*Task to complete*
Return the material exactly, first line through the line containing "l = lin(c);", and nothing more. Pictures stay out.

*Raw data*
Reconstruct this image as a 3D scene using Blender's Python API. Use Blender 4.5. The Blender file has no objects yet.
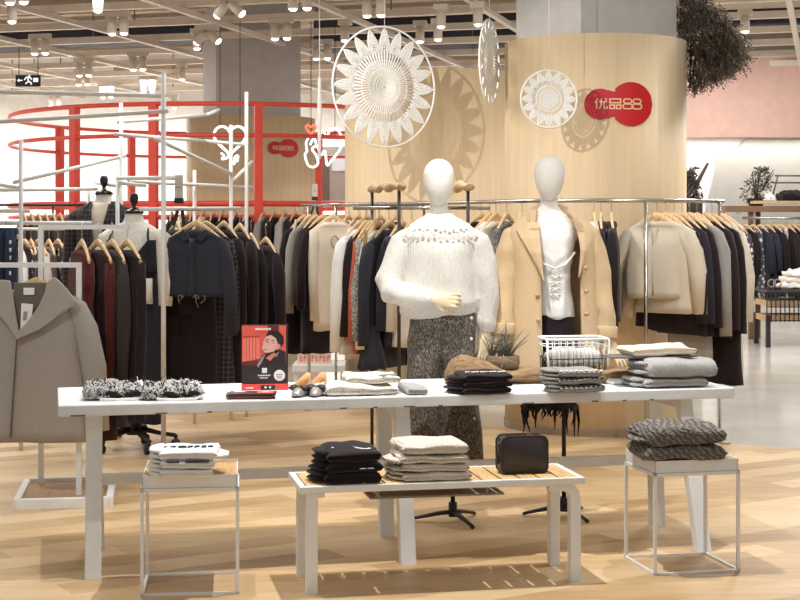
import bpy, bmesh, math, random
from math import sin, cos, pi, radians, sqrt, acos, asin, atan2
from mathutils import Vector, Matrix, noise
rnd = random.Random(11)
SC = bpy.context.scene
COL = SC.collection
# the lens and the eye height, read off the furniture: 1500 px focal length, eye 1.46 m above the floor
FPX, YH, CH = 1500.0, 225.0, 1.46
def P(px, py, Z): return Vector(((px-400)*Z/FPX, Z, CH+(YH-py)*Z/FPX))
def XX(px, Z): return (px-400)*Z/FPX
def ZZ(py, Z): return CH+(YH-py)*Z/FPX
def ON(px, py, zs):
    Z = FPX*(CH-zs)/(py-YH); return Vector((XX(px, Z), Z, zs))
V = Vector

# ------------------------------------------------------------------ materials
def lin(c):
    r = []
    for x in c:
        x = x/255.0
        r.append(x/12.92 if x <= .04045 else ((x+.055)/1.055)**2.4)
    return (r[0], r[1], r[2], 1)
_M = {}
def newmat(name):
    m = bpy.data.materials.new(name); m.use_nodes = True
    nt = m.node_tree; b = nt.nodes['Principled BSDF']
    return m, nt, b
def N(nt, t, **kw):
    n = nt.nodes.new(t)
    for k, v in kw.items():
        if k in n.inputs: n.inputs[k].default_value = v
        else: setattr(n, k, v)
    return n
def ramp(nt, fac, stops):
    r = nt.nodes.new('ShaderNodeValToRGB'); e = r.color_ramp.elements
    while len(e) < len(stops): e.new(.5)
    for i, (p, c) in enumerate(stops):
        e[i].position = p; e[i].color = c
    nt.links.new(fac, r.inputs[0]); return r.outputs[0]
def bump(nt, b, h, s, d=.002):
    n = nt.nodes.new('ShaderNodeBump'); n.inputs['Strength'].default_value = s; n.inputs['Distance'].default_value = d
    nt.links.new(h, n.inputs['Height']); nt.links.new(n.outputs[0], b.inputs['Normal'])
def coords(nt, scale=(1,1,1), rot=(0,0,0)):
    tc = nt.nodes.new('ShaderNodeTexCoord'); mp = nt.nodes.new('ShaderNodeMapping')
    mp.inputs['Scale'].default_value = scale; mp.inputs['Rotation'].default_value = rot
    nt.links.new(tc.outputs['Object'], mp.inputs[0]); return mp.outputs[0]
def shade(c, k):
    l = lin(c); return (min(1,l[0]*k), min(1,l[1]*k), min(1,l[2]*k), 1)

def plain(c, rough=.5, metal=0., name='paint', spec=.5):
    k = ('p', c, rough, metal, spec)
    if k in _M: return _M[k]
    m, nt, b = newmat(name)
    n = N(nt, 'ShaderNodeTexNoise', Scale=9.0, Detail=3.0); nt.links.new(coords(nt), n.inputs['Vector'])
    nt.links.new(ramp(nt, n.outputs['Fac'], [(.3, shade(c, .95)), (.7, shade(c, 1.04))]), b.inputs['Base Color'])
    b.inputs['Roughness'].default_value = rough; b.inputs['Metallic'].default_value = metal
    b.inputs['Specular IOR Level'].default_value = spec
    _M[k] = m; return m
def glow(c, s, name='lamp glow'):
    k = ('g', c, s)
    if k in _M: return _M[k]
    m, nt, b = newmat(name)
    b.inputs['Base Color'].default_value = lin(c); b.inputs['Emission Color'].default_value = lin(c)
    b.inputs['Emission Strength'].default_value = s
    _M[k] = m; return m
def fabric(c, kind='cloth'):
    k = ('f', c, kind)
    if k in _M: return _M[k]
    m, nt, b = newmat('fabric ' + kind)
    b.inputs['Roughness'].default_value = .9; b.inputs['Specular IOR Level'].default_value = .12
    b.inputs['Sheen Weight'].default_value = .12
    co = coords(nt)
    if kind == 'cloth':
        n = N(nt, 'ShaderNodeTexNoise', Scale=260.0, Detail=2.0); nt.links.new(co, n.inputs['Vector'])
        nt.links.new(ramp(nt, n.outputs['Fac'], [(.3, shade(c, .88)), (.7, shade(c, 1.1))]), b.inputs['Base Color'])
        n2 = N(nt, 'ShaderNodeTexNoise', Scale=26.0, Detail=3.0); nt.links.new(co, n2.inputs['Vector'])
        bump(nt, b, n2.outputs['Fac'], .35, .006)
    elif kind == 'knit':
        n = N(nt, 'ShaderNodeTexNoise', Scale=150.0, Detail=2.0); nt.links.new(co, n.inputs['Vector'])
        nt.links.new(ramp(nt, n.outputs['Fac'], [(.3, shade(c, .85)), (.7, shade(c, 1.1))]), b.inputs['Base Color'])
        w = N(nt, 'ShaderNodeTexWave', Scale=38.0, Distortion=2.0); nt.links.new(co, w.inputs['Vector'])
        bump(nt, b, w.outputs['Fac'], .5, .004)
    elif kind == 'cable':
        w = N(nt, 'ShaderNodeTexWave', Scale=12.0, Distortion=5.0, Detail=1.5); nt.links.new(coords(nt, (1, 1, 2.2), (0, .5, .4)), w.inputs['Vector'])
        w.inputs['Detail Scale'].default_value = 2.5
        nt.links.new(ramp(nt, w.outputs['Fac'], [(.0, shade(c, .6)), (.45, shade(c, .95)), (1, shade(c, 1.4))]), b.inputs['Base Color'])
        bump(nt, b, w.outputs['Fac'], .9, .012)
    elif kind == 'tweed':
        n = N(nt, 'ShaderNodeTexNoise', Scale=100.0, Detail=4.0, Roughness=.8); nt.links.new(coords(nt, (1.6, 1.6, .7)), n.inputs['Vector'])
        nt.links.new(ramp(nt, n.outputs['Fac'], [(.36, shade(c, .22)), (.5, shade(c, .8)), (.66, shade(c, 3.2))]), b.inputs['Base Color'])
        bump(nt, b, n.outputs['Fac'], .6, .004)
    elif kind == 'plaid':
        cs = []
        for ax, sc in (((1, 0, 0), 26.0), ((0, 0, 1), 22.0)):
            w = N(nt, 'ShaderNodeTexWave', Scale=1.0, wave_profile='SIN')
            w.bands_direction = 'X' if ax[0] else 'Z'
            w.inputs['Scale'].default_value = sc/6.0*2.6
            nt.links.new(co, w.inputs['Vector'])
            cs.append(ramp(nt, w.outputs['Fac'], [(.0, (0, 0, 0, 1)), (.9, (0, 0, 0, 1)), (1, (.6, .6, .6, 1))]))
        mx = N(nt, 'ShaderNodeMath', operation='MAXIMUM'); nt.links.new(cs[0], mx.inputs[0]); nt.links.new(cs[1], mx.inputs[1])
        nt.links.new(ramp(nt, mx.outputs[0], [(0, lin(c)), (1, lin((112, 104, 92)))]), b.inputs['Base Color'])
    elif kind == 'floral':
        n = N(nt, 'ShaderNodeTexVoronoi', Scale=22.0); nt.links.new(co, n.inputs['Vector'])
        nt.links.new(ramp(nt, n.outputs['Distance'], [(.25, lin((225, 220, 215))), (.42, lin(c))]), b.inputs['Base Color'])
    elif kind == 'stripe':
        w = N(nt, 'ShaderNodeTexWave', Scale=16.0); w.bands_direction = 'X'; nt.links.new(co, w.inputs['Vector'])
        nt.links.new(ramp(nt, w.outputs['Fac'], [(.35, shade(c, .78)), (.65, shade(c, 1.1))]), b.inputs['Base Color'])
    elif kind == 'lace':
        n = N(nt, 'ShaderNodeTexVoronoi', Scale=55.0); nt.links.new(co, n.inputs['Vector'])
        nt.links.new(ramp(nt, n.outputs['Distance'], [(.15, shade(c, 1.02)), (.6, shade(c, .93))]), b.inputs['Base Color'])
        bump(nt, b, n.outputs['Distance'], .6, .004)
    _M[k] = m; return m
def wood(c, kind='ply', rough=.5):
    k = ('w', c, kind)
    if k in _M: return _M[k]
    m, nt, b = newmat('wood ' + kind)
    b.inputs['Roughness'].default_value = rough
    if kind == 'ply':       # grain runs up the curved veneer
        n = N(nt, 'ShaderNodeTexNoise', Scale=5.0, Detail=6.0, Roughness=.6); nt.links.new(coords(nt, (3.2, 3.2, .22)), n.inputs['Vector'])
        nt.links.new(ramp(nt, n.outputs['Fac'], [(.3, shade(c, .9)), (.52, lin(c)), (.72, shade(c, 1.06))]), b.inputs['Base Color'])
        bump(nt, b, n.outputs['Fac'], .03)
    elif kind == 'plank':
        n = N(nt, 'ShaderNodeTexNoise', Scale=10.0, Detail=5.0); nt.links.new(coords(nt, (9, 1.0, 4)), n.inputs['Vector'])
        nt.links.new(ramp(nt, n.outputs['Fac'], [(.3, shade(c, .7)), (.7, shade(c, 1.15))]), b.inputs['Base Color'])
        bump(nt, b, n.outputs['Fac'], .1)
    elif kind == 'drift':
        n = N(nt, 'ShaderNodeTexNoise', Scale=12.0, Detail=8.0, Roughness=.7); nt.links.new(coords(nt, (1.0, 6, 7)), n.inputs['Vector'])
        nt.links.new(ramp(nt, n.outputs['Fac'], [(.32, shade(c, .3)), (.5, lin(c)), (.7, shade(c, 1.5))]), b.inputs['Base Color'])
        bump(nt, b, n.outputs['Fac'], .8, .01)
    _M[k] = m; return m
WHITE = plain((236, 236, 234), .45, name='white powder coat')
WHITEW = plain((226, 228, 228), .6, name='white stained timber')
TUBE = plain((228, 226, 222), .5, name='white tube')
RED = plain((233, 84, 68), .5, name='red steel')
BLACK = plain((34, 27, 28), .5, name='black metal')
CHROME = plain((190, 186, 180), .25, 1., name='brushed steel')
HWOOD = wood((232, 196, 148), 'plank', .5)
PLY = wood((223, 197, 158), 'ply', .55)
LINEN = fabric((236, 231, 220))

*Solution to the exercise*
Reconstruct this image as a 3D scene using Blender's Python API. Use Blender 4.5. The Blender file has no objects yet.
import bpy, bmesh, math, random
from math import sin, cos, pi, radians, sqrt, acos, asin, atan2
from mathutils import Vector, Matrix, noise
rnd = random.Random(11)
SC = bpy.context.scene
COL = SC.collection
# the lens and the eye height, read off the furniture: 1500 px focal length, eye 1.46 m above the floor
FPX, YH, CH = 1500.0, 225.0, 1.46
def P(px, py, Z): return Vector(((px-400)*Z/FPX, Z, CH+(YH-py)*Z/FPX))
def XX(px, Z): return (px-400)*Z/FPX
def ZZ(py, Z): return CH+(YH-py)*Z/FPX
def ON(px, py, zs):
    Z = FPX*(CH-zs)/(py-YH); return Vector((XX(px, Z), Z, zs))
V = Vector

# ------------------------------------------------------------------ materials
def lin(c):
    r = []
    for x in c:
        x = x/255.0
        r.append(x/12.92 if x <= .04045 else ((x+.055)/1.055)**2.4)
    return (r[0], r[1], r[2], 1)
_M = {}
def newmat(name):
    m = bpy.data.materials.new(name); m.use_nodes = True
    nt = m.node_tree; b = nt.nodes['Principled BSDF']
    return m, nt, b
def N(nt, t, **kw):
    n = nt.nodes.new(t)
    for k, v in kw.items():
        if k in n.inputs: n.inputs[k].default_value = v
        else: setattr(n, k, v)
    return n
def ramp(nt, fac, stops):
    r = nt.nodes.new('ShaderNodeValToRGB'); e = r.color_ramp.elements
    while len(e) < len(stops): e.new(.5)
    for i, (p, c) in enumerate(stops):
        e[i].position = p; e[i].color = c
    nt.links.new(fac, r.inputs[0]); return r.outputs[0]
def bump(nt, b, h, s, d=.002):
    n = nt.nodes.new('ShaderNodeBump'); n.inputs['Strength'].default_value = s; n.inputs['Distance'].default_value = d
    nt.links.new(h, n.inputs['Height']); nt.links.new(n.outputs[0], b.inputs['Normal'])
def coords(nt, scale=(1,1,1), rot=(0,0,0)):
    tc = nt.nodes.new('ShaderNodeTexCoord'); mp = nt.nodes.new('ShaderNodeMapping')
    mp.inputs['Scale'].default_value = scale; mp.inputs['Rotation'].default_value = rot
    nt.links.new(tc.outputs['Object'], mp.inputs[0]); return mp.outputs[0]
def shade(c, k):
    l = lin(c); return (min(1,l[0]*k), min(1,l[1]*k), min(1,l[2]*k), 1)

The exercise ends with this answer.